Logo der Bayerischen Akademie der Wissenschaften

Tibetisches Wörterbuch


Tibetan Lexicography

Long before Western research became aware of Tibet, the Tibetans themselves were concerned with their language. A bilingual glossary composed during the 8th and 9th century marks the beginnings of Tibetan lexicography. According to the will of the Tibetan ruler at that time, this glossary was supposed to serve for translating Buddhist texts from the Sanskrit: The “Great compendium about the derivation of words” (Tibetisch: Bye brag tu rtogs par byed pa chen po, Sanskrit: Mahāvyutpatti). It covers over nine thousand Sanskrit/Tibetan sets of cognates and forms the basis for the dictionaries composed by Tibetans in centuries to come. Later, other works were added, like the Tibetan translation of the Indian Amarakośa from the 14th century as well as numerous works of the local lexicography, among them bilingual or even multilingual dictionaries taking also into account the Chinese, Mongolian, and Manchurian languages.

For a long time though, Tibet was regarded inaccessible by the Western World. During the 18th century, initial insights into Tibet and early information on Tibetan literature were brought to Europe primarily by missionaries, among them the Italian Jesuit priest Ippolito Desideri (1684–1733). About one hundred years later, the Hungarian linguistic researcher Alexander Csoma de Kőrös (1784–1842) arrived in Tibet on his search for the origins of Hungarian. He was the first to describe in detail the Tibetan language and the canonical literature. To achieve this, he used works of the native scholarly tradition like the already mentioned Mahāvyutpatti.
In the research of the Tibetan during the 19th century, there are German contributions to be pointed out, among them the works of Isaak Jakob Schmidt (1779–1847) or Anton Schiefner (1817–1879). 

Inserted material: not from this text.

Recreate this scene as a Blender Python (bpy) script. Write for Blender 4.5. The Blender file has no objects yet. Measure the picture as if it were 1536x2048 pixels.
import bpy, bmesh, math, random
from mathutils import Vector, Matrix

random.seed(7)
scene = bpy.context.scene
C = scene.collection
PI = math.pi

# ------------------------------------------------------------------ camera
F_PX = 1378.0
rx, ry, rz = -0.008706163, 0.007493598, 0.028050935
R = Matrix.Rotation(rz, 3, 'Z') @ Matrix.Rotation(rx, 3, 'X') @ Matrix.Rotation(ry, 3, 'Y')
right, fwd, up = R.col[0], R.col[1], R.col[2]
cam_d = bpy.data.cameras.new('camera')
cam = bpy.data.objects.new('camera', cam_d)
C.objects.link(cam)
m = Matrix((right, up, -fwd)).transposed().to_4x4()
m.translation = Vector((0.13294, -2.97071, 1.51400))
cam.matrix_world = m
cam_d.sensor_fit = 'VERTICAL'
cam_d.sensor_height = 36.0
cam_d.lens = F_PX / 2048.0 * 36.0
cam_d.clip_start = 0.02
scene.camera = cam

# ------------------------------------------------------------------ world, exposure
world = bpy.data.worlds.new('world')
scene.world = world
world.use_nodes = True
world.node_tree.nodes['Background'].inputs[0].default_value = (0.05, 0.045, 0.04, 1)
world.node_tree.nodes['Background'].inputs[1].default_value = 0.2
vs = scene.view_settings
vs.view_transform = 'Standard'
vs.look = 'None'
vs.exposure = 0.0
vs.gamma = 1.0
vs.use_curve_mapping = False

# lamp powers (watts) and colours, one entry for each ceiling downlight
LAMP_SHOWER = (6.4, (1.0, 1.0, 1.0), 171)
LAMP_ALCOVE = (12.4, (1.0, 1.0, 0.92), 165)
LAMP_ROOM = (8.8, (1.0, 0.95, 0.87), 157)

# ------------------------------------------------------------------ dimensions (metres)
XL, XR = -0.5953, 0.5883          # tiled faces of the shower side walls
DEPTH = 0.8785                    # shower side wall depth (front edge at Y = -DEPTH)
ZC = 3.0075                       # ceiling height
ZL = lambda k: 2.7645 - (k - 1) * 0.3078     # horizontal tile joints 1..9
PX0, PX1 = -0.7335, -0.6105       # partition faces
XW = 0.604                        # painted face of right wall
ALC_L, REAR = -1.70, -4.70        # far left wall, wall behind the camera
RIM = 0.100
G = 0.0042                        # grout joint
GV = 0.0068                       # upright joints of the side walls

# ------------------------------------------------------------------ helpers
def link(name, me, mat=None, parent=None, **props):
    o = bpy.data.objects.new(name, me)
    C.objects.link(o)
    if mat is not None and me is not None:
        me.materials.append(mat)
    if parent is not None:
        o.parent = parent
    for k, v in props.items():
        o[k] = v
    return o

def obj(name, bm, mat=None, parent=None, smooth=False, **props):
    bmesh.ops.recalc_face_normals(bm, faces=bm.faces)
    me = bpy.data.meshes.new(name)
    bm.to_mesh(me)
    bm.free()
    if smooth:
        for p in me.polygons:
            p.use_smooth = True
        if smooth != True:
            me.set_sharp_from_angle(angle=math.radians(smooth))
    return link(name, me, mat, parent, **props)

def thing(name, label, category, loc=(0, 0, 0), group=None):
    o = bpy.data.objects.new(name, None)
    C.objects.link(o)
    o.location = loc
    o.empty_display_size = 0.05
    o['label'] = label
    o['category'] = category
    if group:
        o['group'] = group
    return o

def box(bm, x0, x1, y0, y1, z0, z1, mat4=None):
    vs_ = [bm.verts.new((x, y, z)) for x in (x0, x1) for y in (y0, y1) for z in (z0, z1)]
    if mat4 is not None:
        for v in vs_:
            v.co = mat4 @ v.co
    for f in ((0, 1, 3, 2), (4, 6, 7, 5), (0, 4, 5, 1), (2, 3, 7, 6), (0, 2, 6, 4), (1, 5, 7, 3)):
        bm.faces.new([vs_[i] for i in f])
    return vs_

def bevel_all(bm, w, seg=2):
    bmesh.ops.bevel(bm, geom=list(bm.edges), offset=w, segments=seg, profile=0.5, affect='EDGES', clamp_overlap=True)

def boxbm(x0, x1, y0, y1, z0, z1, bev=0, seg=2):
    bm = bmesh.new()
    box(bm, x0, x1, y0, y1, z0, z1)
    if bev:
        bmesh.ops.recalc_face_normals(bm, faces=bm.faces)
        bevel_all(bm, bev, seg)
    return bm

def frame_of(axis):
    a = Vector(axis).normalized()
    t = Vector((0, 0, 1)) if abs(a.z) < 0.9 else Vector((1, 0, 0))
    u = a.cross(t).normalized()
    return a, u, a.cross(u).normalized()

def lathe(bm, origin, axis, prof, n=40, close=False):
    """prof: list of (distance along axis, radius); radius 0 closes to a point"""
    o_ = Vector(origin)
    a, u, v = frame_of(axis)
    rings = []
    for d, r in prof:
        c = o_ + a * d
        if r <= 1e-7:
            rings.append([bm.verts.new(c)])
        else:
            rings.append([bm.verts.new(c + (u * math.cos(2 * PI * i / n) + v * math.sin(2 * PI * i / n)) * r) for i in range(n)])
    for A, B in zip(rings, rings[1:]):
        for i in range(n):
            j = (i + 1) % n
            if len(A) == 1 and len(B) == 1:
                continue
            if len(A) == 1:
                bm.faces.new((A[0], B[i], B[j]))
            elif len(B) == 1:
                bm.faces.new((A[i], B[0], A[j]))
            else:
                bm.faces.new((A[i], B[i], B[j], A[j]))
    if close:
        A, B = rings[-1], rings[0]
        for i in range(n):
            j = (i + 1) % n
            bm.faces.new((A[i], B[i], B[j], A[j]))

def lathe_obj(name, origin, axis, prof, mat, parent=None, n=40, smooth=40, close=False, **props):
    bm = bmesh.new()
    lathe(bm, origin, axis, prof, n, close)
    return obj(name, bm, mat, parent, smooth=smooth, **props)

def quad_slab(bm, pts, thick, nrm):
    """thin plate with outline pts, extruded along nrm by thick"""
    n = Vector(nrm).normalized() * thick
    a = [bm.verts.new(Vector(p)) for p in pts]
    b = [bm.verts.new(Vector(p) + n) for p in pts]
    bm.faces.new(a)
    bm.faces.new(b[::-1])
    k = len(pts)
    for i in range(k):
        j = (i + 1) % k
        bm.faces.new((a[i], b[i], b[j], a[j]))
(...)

Above all, the Moravian missionary Heinrich August Jäschke (1817–1883) is to be mentioned. His name is most closely linked with the early research and lexicographical recording of the Tibetan language. For ten years, Jäschke lived in the Western Himalayas, where he studied West Tibetan dialects and the Tibetan written language. With the objective to translate the Bible, he began writing a textbook on the Tibetan language including phonetics and a collection of terms. The latter eventually provided the basis for his Handwörterbuch der Tibetischen Sprache (Tibetan-German Dictionary). It was handwritten and published lithographically in 1871. The version translated ten years later into English had great influence on many dictionaries that eventually followed, especially the Tibetan-English Dictionary by Sarat Chandra, published in 1902 and popular to this day.

In the 20th century, glossaries were added to these general dictionaries, composed mainly by German- and English-speaking scholars in accordance with the canonical Tibetan literature. These findings were included in special dictionaries like the Tibetan-Sanskrit Dictionary by Lokesh Chandra (1959–1961). Also of great importance today are the Tibetan-Tibetan-Chinese Bod-rgya tshig-mdzod chen-mo (Chengdu 1985) and Goldstein’s New Tibetan-English Dictionary of Modern Tibetan (2001). At present, there are several dozens of bilingual dictionaries for Tibetan.

The Munich dictionary therefore continues a long tradition of dictionaries, one that had actually begun long before European scholars arrived in the Tibetan language area. And yet it breaks new ground in Tibetan lexicography: Previous dictionaries indicate rarely, or only for limited areas of literature, in which texts a word is cited and what kind of meaning it actually bears in different texts. However, the Wörterbuch der tibetischen Schriftsprache (Dictionary of Written Tibetan) aims at researching and informing about precisely that. It does not stop at the meaning of words but instead for the first time, documents the vocabulary by means of instances from source texts.